By stellathestud10 posted 17th Jan

Painkiller is an excellent shooter with an old school style and excellent art design. The graphics were highly advanced for its time, and hold up fairly well today, and they certainly compliment the mood of the game. The story is limited, but the action is great, and the controls are spot on. Level and monster design is excellent, and I whole heartedly recommend Painkiller!

Painkiller

By Bellitose posted 10th Oct 2011

What a sweet game! The controls are great, the enemies are extremely varied, and the bosses are appropriately enormous. My only criticism is the story, which is pretty much non-existent, but I see no other reason to not buy and play this game. Buy and play this game.

Painkiller review

By Varus Torvyn posted 18th Apr 2009

Painkiller is labeled by the critics as old-school, a simple FPS that's well put together and does the job well. I think the critics missed quite a few highly-noticeable facts about this game.

Painkiller is almost at its sixth birthday, yet it was actually ahead of its time: and smashed every other FPS available at the time. The developers pulled out all of the stops for this project.

Painkiller puts your hardware into high gear before you even get to the opening level. nVidia-specific graphics are coded into the core programming, and the game earned the coveted TWIMTBP rating from nVidia. Just about every conceivable graphics tweak available in 2004 was included in Painkiller. The devs also took great pains with the soundtrack, as well as SoundBlaster sound cards. The music is perfect for the battle areas.

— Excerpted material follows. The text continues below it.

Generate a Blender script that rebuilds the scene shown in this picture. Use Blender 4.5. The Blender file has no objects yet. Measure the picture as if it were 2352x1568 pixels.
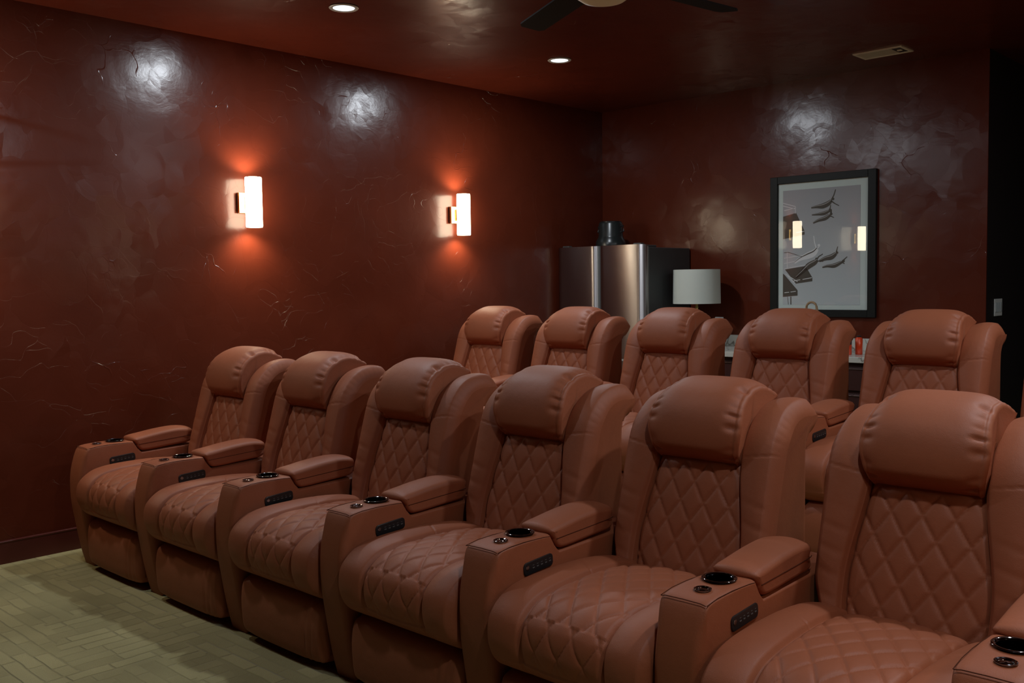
import bpy, bmesh, math, random
from mathutils import Vector, Matrix
C = bpy.context.scene.collection
PI = math.pi
random.seed(7)

# ------------------------------------------------------------------ camera
cd = bpy.data.cameras.new('camera'); cd.sensor_width = 36; cd.lens = 2219.82 * 36 / 2352
cam = bpy.data.objects.new('camera', cd); C.objects.link(cam)
Rr = Vector((0.72594523, 0.68761766, -0.01361884)); Ru = Vector((-0.03093962, 0.05243327, 0.99814503)); Rf = Vector((-0.68705623, 0.72417726, -0.05933831))
m = Matrix((Rr, Ru, -Rf)).transposed().to_4x4(); m.translation = Vector((5.510, 0.0, 1.46)); cam.matrix_world = m
bpy.context.scene.camera = cam
cd.clip_start = .05

# ------------------------------------------------------------------ world, exposure
W = bpy.data.worlds.new('world'); bpy.context.scene.world = W; W.use_nodes = True
W.node_tree.nodes['Background'].inputs[0].default_value = (0.0012, 0.0011, 0.0013, 1)
W.node_tree.nodes['Background'].inputs[1].default_value = 1.0
vs = bpy.context.scene.view_settings
vs.view_transform = 'Standard'; vs.look = 'None'; vs.exposure = 0.0; vs.gamma = 1.0
vs.use_curve_mapping = False
cy = bpy.context.scene.cycles
cy.max_bounces = 8; cy.sample_clamp_indirect = 4.0; cy.caustics_reflective = False; cy.caustics_refractive = False

# ------------------------------------------------------------------ measured room
YB = 7.038; ZC = 3.002; XE = 3.310; XR = 6.1; YF = -2.6; RISE = 0.174
LEDS = [(1.097, 3.334), (1.097, 5.167), (1.097, 1.49),
        (4.98, 3.334), (4.98, 5.167), (4.98, 1.49)]
P_LED = 20.0      # watts of each recessed lamp
P_SCONCE = 15.0    # watts of each bulb end
LED_COL = (0.86, 0.93, 1.0)
SC_COL = (1.0, 0.82, 0.60)

# ------------------------------------------------------------------ materials
def mat(name, base=(.5, .5, .5), rough=.5, metal=0, spec=.5, coat=0, coat_rough=.1, **kw):
    M = bpy.data.materials.new(name); M.use_nodes = True
    b = M.node_tree.nodes['Principled BSDF']
    b.inputs['Base Color'].default_value = (*base, 1); b.inputs['Roughness'].default_value = rough
    b.inputs['Metallic'].default_value = metal; b.inputs['Specular IOR Level'].default_value = spec
    b.inputs['Coat Weight'].default_value = coat; b.inputs['Coat Roughness'].default_value = coat_rough
    for k, v in kw.items(): b.inputs[k.replace('_', ' ')].default_value = v
    return M
def nodes(M): return M.node_tree.nodes, M.node_tree.links, M.node_tree.nodes['Principled BSDF']
def N(M, t, **kw):
    n = M.node_tree.nodes.new(t)
    for k, v in kw.items(): setattr(n, k, v)
    return n
def math_n(M, op, a, b=None, c=None):
    n = N(M, 'ShaderNodeMath', operation=op); L = M.node_tree.links
    for i, v in enumerate((a, b, c)):
        if v is None: continue
        if isinstance(v, (int, float)): n.inputs[i].default_value = v
        else: L.new(v, n.inputs[i])
    return n.outputs[0]

def plaster(name, base, rough, strength):
    """trowelled glossy plaster: overlapping tilted patches, thin ridges, fine grain"""
    M = mat(name, base, rough, spec=.05, coat=.8, coat_rough=.22)
    ns, L, b = nodes(M)
    geo = N(M, 'ShaderNodeNewGeometry')
    nz = N(M, 'ShaderNodeTexNoise'); nz.inputs['Scale'].default_value = 3.2; nz.inputs['Detail'].default_value = 2.5
    L.new(geo.outputs['Position'], nz.inputs['Vector'])
    sub = N(M, 'ShaderNodeVectorMath', operation='SUBTRACT'); L.new(nz.outputs['Color'], sub.inputs[0]); sub.inputs[1].default_value = (.5, .5, .5)
    sc = N(M, 'ShaderNodeVectorMath', operation='SCALE'); L.new(sub.outputs[0], sc.inputs[0]); sc.inputs['Scale'].default_value = .34
    pw = N(M, 'ShaderNodeVectorMath', operation='ADD'); L.new(geo.outputs['Position'], pw.inputs[0]); L.new(sc.outputs[0], pw.inputs[1])
    hs = []
    for s, k in ((2.6, .0055), (6.5, .0045)):
        v = N(M, 'ShaderNodeTexVoronoi'); v.inputs['Scale'].default_value = s; L.new(pw.outputs[0], v.inputs['Vector'])
        mu = N(M, 'ShaderNodeVectorMath', operation='SUBTRACT'); L.new(v.outputs['Color'], mu.inputs[0]); mu.inputs[1].default_value = (.5, .5, .5)
        dv = N(M, 'ShaderNodeVectorMath', operation='SUBTRACT'); L.new(pw.outputs[0], dv.inputs[0]); L.new(v.outputs['Position'], dv.inputs[1])
        dt = N(M, 'ShaderNodeVectorMath', operation='DOT_PRODUCT'); L.new(mu.outputs[0], dt.inputs[0]); L.new(dv.outputs[0], dt.inputs[1])
        hs.append(math_n(M, 'MULTIPLY', dt.outputs['Value'], .032 if s < 4 else .034))
    # ridges left by the trowel edge, only here and there
    v2 = N(M, 'ShaderNodeTexVoronoi', feature='DISTANCE_TO_EDGE'); v2.inputs['Scale'].default_value = 4.6; L.new(pw.outputs[0], v2.inputs['Vector'])
    r = N(M, 'ShaderNodeMapRange'); L.new(v2.outputs['Distance'], r.inputs['Value']); r.inputs['From Min'].default_value = 0; r.inputs['From Max'].default_value = .011
    r.inputs['To Min'].default_value = 1; r.inputs['To Max'].default_value = 0
    msk = N(M, 'ShaderNodeTexNoise'); msk.inputs['Scale'].default_value = 2.7; msk.inputs['Detail'].default_value = 3; L.new(geo.outputs['Position'], msk.inputs['Vector'])
    mr = N(M, 'ShaderNodeMapRange'); L.new(msk.outputs[0], mr.inputs['Value']); mr.inputs['From Min'].default_value = .59; mr.inputs['From Max'].default_value = .70
    ridge = math_n(M, 'MULTIPLY', math_n(M, 'MULTIPLY', r.outputs[0], mr.outputs[0]), .0020)
    # short scratches
    mp = N(M, 'ShaderNodeMapping'); L.new(pw.outputs[0], mp.inputs[0]); mp.inputs['Scale'].default_value = (3, 9, 30); mp.inputs['Rotation'].default_value = (.7, .5, .6)
    sn = N(M, 'ShaderNodeTexNoise'); L.new(mp.outputs[0], sn.inputs['Vector']); sn.inputs['Scale'].default_value = 1.5; sn.inputs['Detail'].default_value = 4
    fn = N(M, 'ShaderNodeTexNoise'); fn.inputs['Scale'].default_value = 55; fn.inputs['Detail'].default_value = 4; L.new(geo.outputs['Position'], fn.inputs['Vector'])
    ln = N(M, 'ShaderNodeTexNoise'); ln.inputs['Scale'].default_value = 1.6; ln.inputs['Detail'].default_value = 1; L.new(geo.outputs['Position'], ln.inputs['Vector'])
    h = math_n(M, 'ADD', hs[0], hs[1]); h = math_n(M, 'ADD', h, ridge)
    h = math_n(M, 'ADD', h, math_n(M, 'MULTIPLY', sn.outputs[0], .0004))
    h = math_n(M, 'ADD', h, math_n(M, 'MULTIPLY', fn.outputs[0], .0003))
    h = math_n(M, 'ADD', h, math_n(M, 'MULTIPLY', ln.outputs[0], .006))
    bp = N(M, 'ShaderNodeBump'); bp.inputs['Strength'].default_value = strength; bp.inputs['Distance'].default_value = 1.0
    L.new(h, bp.inputs['Height']); L.new(bp.outputs[0], b.inputs['Normal']); L.new(bp.outputs[0], b.inputs['Coat Normal'])
    # pigment slightly uneven
    mx = N(M, 'ShaderNodeMix', data_type='RGBA'); L.new(nz.outputs[0], mx.inputs[0])
    mx.inputs[6].default_value = (base[0] * .82, base[1] * .8, base[2] * .8, 1); mx.inputs[7].default_value = (base[0] * 1.16, base[1] * 1.2, base[2] * 1.2, 1)
    L.new(mx.outputs[2], b.inputs['Base Color'])
    return M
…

Painkiller provides you with a unique animation with the nVidia Logo, and I believe it might very well be the only game to ever utilize the esteemed graphics symbol with game animation. Once the Logo appears on-screen, a skeleton strolls onto the scene - you fire stakes at it - they pierce the Logo - and the skeleton does a very memorable exit (to put it lightly).

This FPS is not just a ho-hum "shoot-everything-that-moves" either. You have a few well-engineered cutscenes that provide some background and give this shooter a good storyline.

Another interesting fact is that the developers chose the Havok physics engine: the very same engine that would power Oblivion two years later. This engine adds a good bit of realism into the game: ragdoll physics on NPCs are well-executed, inanimate objects explode satifyingly. The available weapons have a good feel to them, and none of them are weak.

I wish I had taken notice of Painkiller when it was released, but it's not a dated game even six years later. Well worth the money, and fun to boot. Definitely a win-win, hands-down.

**Special Note** Gamers Gate members will be pleased to discover that Painkiller is posted at Version 1.64: So the game comes fully-patched! A nice touch by the Gamers Gate staff - thanks, guys!